Prince Avalanche does not so much conclude as come to an end. One often gets the sense with Green that he hates the closure that comes with traditional conclusions, as if he can't stand cutting off future possibilities. Green wouldn't want to predict where Alvin and Lance will end up in ten years. He's only interested in watching them deal with where they are now.


Prince Avalanche Blu-ray Movie, Video Quality  4.5 of 5

According to Green's commentary, Prince Avalanche is his first feature to be photographed digitally, using the Arri Alexa. The cinematographer was his longtime collaborator, Tim Orr (Seeking a Friend for the End of the W orld). The result, after color-correction and post-production on a digital intermediate, has produced a superior 1080p, AVC-encoded Blu-ray from Magnolia Home Enterainment. The image is crisp and sharp, detail is plentiful, black levels are excellent, and the color palette makes exceptional use of the contrast between the earth tones of the gradually returning forest vegetation and the red, white and blue wardrobe favored by Lance (and, to a lesser extent, Alvin). Orr's compositions are frequently worth pausing to admire, and there are only occasional traces of video noise and banding (almost always on dissolves to black) to detract from the viewing experience.

The average bitrate is a generous 29.94 Mbps. Magnolia continues to outshine many of the major studios when it comes to allowing its features the maximum room to "breath".


Prince Avalanche Blu-ray Movie, Audio Quality  4.5 of 5

Prince Avalanche is a dialogue-driven film, and its lossless DTS-HD MA 5.1 track isn't particularly showy. The burnt-out forest that is gradually reawakening has a subtle ambiance, and certain specific sounds—an approaching or departing vehicle, a bird flapping away, etc.—utilize the multi-channel system's capability for directional effects. But other than rendering the dialogue clearly, the soundtrack's primary function is the soulful reproduction of the distinctive soundtrack by Explosions in the Sky and David Wingo.

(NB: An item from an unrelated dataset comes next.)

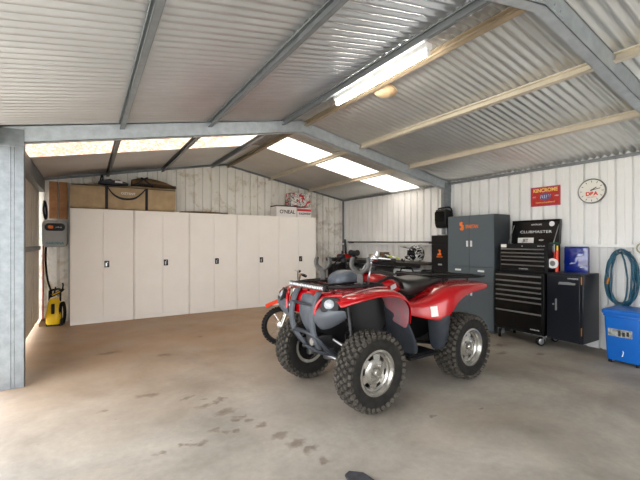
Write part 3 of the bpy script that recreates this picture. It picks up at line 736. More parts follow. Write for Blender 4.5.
G().cyl((0, -.025, .012), (0, -.018, .012), .008, n=12).obj('hand_pivot', 'card_black', t)

# ---- hose coil on the wall
t = thing('hose_coil', 'coiled teal blue hose hanging on the right wall above the blue bin', 'hose', (5.235, 1.785, .885), RW)
g = G(); rnd = random.Random(3)
pts = []
turns = 7
for k in range(turns * 28 + 1):
    a = 2 * PI * k / 28 + PI / 2; u = k / (turns * 28)
    q = rnd.random
    rx = .126 + .03 * math.sin(k * .037) + .008 * q(); rz = .31 + .025 * math.sin(k * .053 + 1)
    pts.append((rx * math.cos(a) * (1 + .12 * (math.sin(a) < 0) * abs(math.sin(a))), -.02 + .028 * math.sin(k * .61), rz * math.sin(a)))
pts += [(.03, -.03, .2), (.06, -.035, 0), (.05, -.035, -.2), (.02, -.03, -.29)]
g.tube(pts, .0095, 7, smooth=2).obj('hose_loops', 'hose_teal', t, angle=70)
G().tube([(0, .065, .30), (0, .02, .285), (-.03, -.05, .285), (-.03, -.065, .31)], .007, 8, smooth=3).tube([(.05, .065, .30), (.05, .02, .285), (.03, -.05, .285), (.03, -.065, .31)], .007, 8, smooth=3).obj('hook', 'galv_dark', t)
G().cyl((-.13, -.055, -.08), (-.11, -.055, -.0), .014, n=10).obj('brass_coupling', 'brass', t)
t = thing('rope_hank', 'small hank of pale rope hanging from the wall rail at the right edge', 'rope', (5.235, 1.60, 1.25), RW)
g = G()
for k in range(4): g.tube([(.05 * math.cos(a) + .004 * k, -.01 - .008 * k, -.02 + .055 * math.sin(a)) for a in [2 * PI * j / 16 for j in range(16)]], .006, 6, closed=True)
g.obj('rope_loops', 'rope', t); G().tube([(0, .01, .045), (0, -.05, .04), (0, -.055, .065)], .005, 6).obj('hook', 'galv_dark', t)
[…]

Prince Avalanche Blu-ray Movie, Special Features and Extras  3.0 of 5

  • Commentary with Director David Gordon Green, Set Production Assistant Hugo Garza and Talent Driver Paul Logan: Green begins the commentary with Logan, then sends him out of the room at about the half-hour mark in exchange for Garza, only to summon him back later. It's not clear whether he's serious when he asks them to dish on Hirsch and Rudd, but what he gets from both is the unbridled enthusiasm of young hopefuls who clearly want to work in the film industry and are willing to take any job to be on the set with an established director. (In the case of Garza, his job was craft services.) When they try to ask Green serious questions, such as the meaning of the title, which Green says came to him in a dream, he is evasive. Along the way, Green does reveal a few items almost inadvertently, e.g., his obvious distaste for the wastefulness of Hollywood filmmaking, where dozens of people stand around waiting for each operation and moving the production company takes hours. But anyone looking for genuine insight into Prince Avalanche will be disappointed.


  • Deleted Scene: Do the Dance (1080p; 2.40:1; 0:30): A brief moment of Lance practicing his moves.


  • Paul & Emile (1080p; 1.78:1; 6:55): Green, Rudd and Hirsch discuss the process of developing the characters and their relationship. Producers Craig Zobel and Lisa Muskat also participate.


  • From the Ashes (1080p; 1.78:1; 9:29): This featurette opens with figures regarding the 2011 fires that ravaged most of Bastrop State Park and destroyed over 1600 homes. According to Green, he saw the landscape before becoming aware of the Icelandic film Either Way, of which Prince Avalanche is an adaptation. Green, Zobel and Muskat discuss the freedom of working independently.


  • Lance LeGault (1080p; 1.78:1; 4:41): "Like a tornado" is how Rudd describes the single most vivid presence in Prince Avalanche. Hirsch adds his recollections, and Green recounts how he met LeGault (a more detailed version appears on the commentary track).


  • Interview with Paul Rudd and Emile Hirsch (1080i; 1.78:1; 6:47): "Could I take longer with the pauses in answering this question?" asks Rudd at the end. It's a very informal interview.


  • Interview with Writer/Director David Gordon Green (1080i; 1.78:1; 5:02): This interview is a compact and efficient summary of points that Green makes at greater length elsewhere. One can skip most of the other extras after playing this one.


  • AXS TV: A Look at Prince Avalanche (1080i; 2.40:1; 3:32): This typical AXS TV promo expands the trailer with excerpts from the two interviews listed above.


  • Theatrical Trailer (1080p; 2.40:1; 2:20): The trailer is edited to highlight the absurdist comedy, but it doesn't capture the more elusive dramatic elements.


  • Also from Magnolia Home Entertainment: The disc includes trailers for Drinking Buddies, I Give It a Year, Syrup and Touchy Feely, as well as a promo for AXS TV. These also play at startup, where they can be skipped with the chapter forward button.


  • BD-Live: As of this writing, attempting to access BD-Live gave the message "Check back later for updates".


Prince Avalanche Blu-ray Movie, Overall Score and Recommendation  4.0 of 5

Green's style of filmmaking isn't for everyone, and if all you've ever seen is Pineapple Express, Your Highness or The Sitter—or even, for that matter, the Green-directed episodes of the HBO series Eastbound and Down—you won't know what to expect from Prince Avalanche. The latter wanders a winding path with an uncertain destination, or none at all, and establishes an idiosyncratic rhythm that will be hypnotic for some and soporific for others. On the technical merits, the Blu-ray is recommended, but the content is a tougher call. Worthwhile, but not on a blind buy.